Guerre di serie B

Guerre di serie B

Michele Marsonet

Prorettore alle Relazioni Internazionali dell’Università di Genova, docente di Filosofia della scienza e Metodologia delle scienze umane


Le guerre meno visibili mediaticamente, definite come “guerre di serie B”, sono più numerose rispetto a quelle che attirano maggiormente l’attenzione dei media. Nonostante la loro crescente frequenza e gravità, sembrano generare minor impatto emotivo, quasi a suggerire che le vite delle vittime civili coinvolte siano considerate meno rilevanti rispetto ai conflitti più seguiti.


Nel mondo ci sono ormai così tante guerre che diventa difficile seguirle tutte con attenzione. Un fatto, tuttavia, è certo. Ci sono guerre di serie A e guerre di serie B. Le prime continuano a calamitare l’attenzione dei media di ogni tipo e riempiono le pagine dei quotidiani. Paradossalmente il pubblico, pur continuando a leggere gli articoli, manifesta spesso segni di stanchezza per il diluvio di notizie. Tali sono, per esempio, il conflitto tra Russia e Ucraina e quello tra Israele e Hamas.
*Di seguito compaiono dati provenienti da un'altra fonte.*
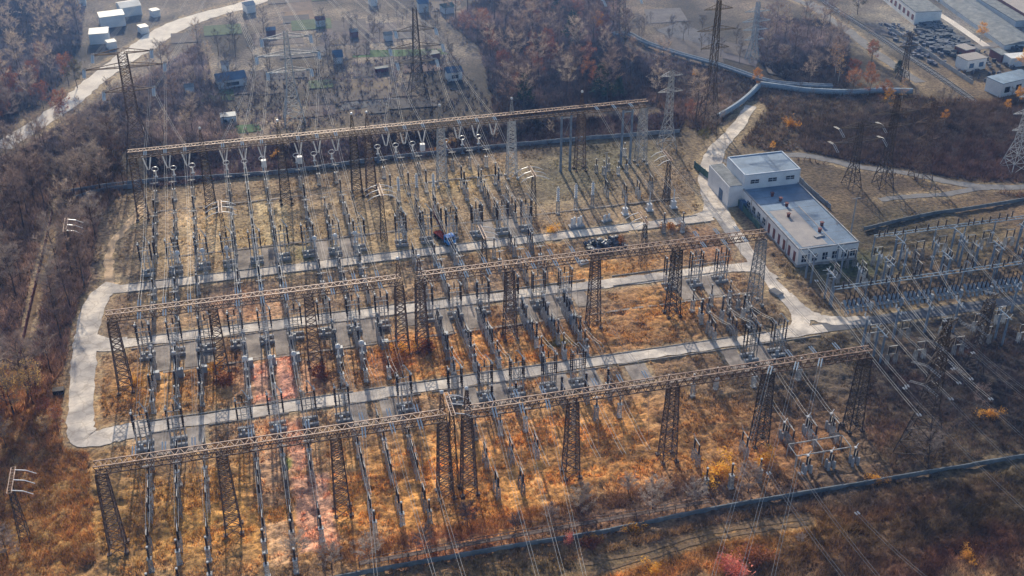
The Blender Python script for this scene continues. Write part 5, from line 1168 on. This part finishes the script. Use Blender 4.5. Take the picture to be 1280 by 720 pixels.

Le cosiddette “guerre di serie B” sono assai più numerose delle prime ma, per svariati motivi, suscitano meno impressione, come se le vittime civili da esse causate fossero meno importanti dei caduti nei conflitti più seguiti. Tra le guerre di serie B possiamo annoverare quella civile nel Sudan. Paese già molto povero in precedenza, il Sudan sta ora letteralmente sprofondando. Non si contano più i morti e i profughi, mentre si registra l’intervento di appoggio finanziario e logistico a una delle due fazioni in lotta da parte di nazioni come Egitto e Qatar.

Nessuno, tuttavia, sembra più prestare attenzione alla recente guerra tra Armenia e Azerbaigian per il controllo del Nagorno Karabakh, ex enclave armena in territorio azero sin dai tempi della ex URSS. La guerra tra le due Repubbliche ex sovietiche è iniziata con l’attacco azero dello scorso 19 settembre. E a differenza di quanto accaduto in passato, si è conclusa rapidamente con la completa vittoria dell’Azerbaigian appoggiato dalla Turchia di Erdogan. Gli armeni, dal canto loro, non hanno più potuto contare sul tradizionale aiuto della Russia, molto impegnata altrove.

Ciò che conta notare, tuttavia, è che nel Nagorno la presenza armena è in pratica scomparsa. Abbiamo insomma avuto una sorta di pulizia etnica senza molti spargimenti di sangue. Nonostante il presidente azero Ilham Aliyev, ultimo erede di una dinastia che governa il Paese sin dai tempi sovietici, avesse promesso la cittadinanza agli armeni che desideravano fermarsi nel Nagorno, quest’ultimi non si sono fidati. Memori del genocidio subito nel secolo scorso dai turchi, e che Ankara si ostina a negare.

Ovviamente i profughi del Nagorno si sono diretti in Armenia. Si dà però il caso che il Paese sia povero, a differenza dell’Azerbaigian che può invece contare su immense riserve di petrolio e gas, delle quali persino Hitler tentò di impadronirsi nella seconda guerra mondiale.

Gli ex cittadini del Nagorno pensavano di essere a casa loro in Armenia. Ma Yerevan ha risorse limitate, e i profughi già si lamentano per lo scarso aiuto ricevuto. Nel Nagorno non ci sono più armeni, e quelli riparati in Armenia sono pressoché privi di prospettive. Dopo la visita della ex speaker democratica della Camera Usa Nancy Pelosi si pensava che gli Stati Uniti potessero fornire appoggio. Ma anche gli americani, con le elezioni presidenziali che incombono, hanno le loro gatte da pelare, e hanno inoltre ricevuto veti da russi e cinesi, entrambi contrari alla presenza americana nel Caucaso.

Per farla breve, i profughi armeni sono stati abbandonati da tutti e si devono arrangiare. Non è, in fondo, una grande novità. Gli armeni, che vantano una delle civiltà più antiche del mondo, hanno tra l’altro il “difetto” di essere cristiani in un’area a larghissima maggioranza musulmana. Ma che importa? Essendo stati sconfitti in una guerra di serie B, a ben pochi interessa la loro sorte, anche perché i Paesi della UE hanno bisogno del petrolio e del gas di Baku.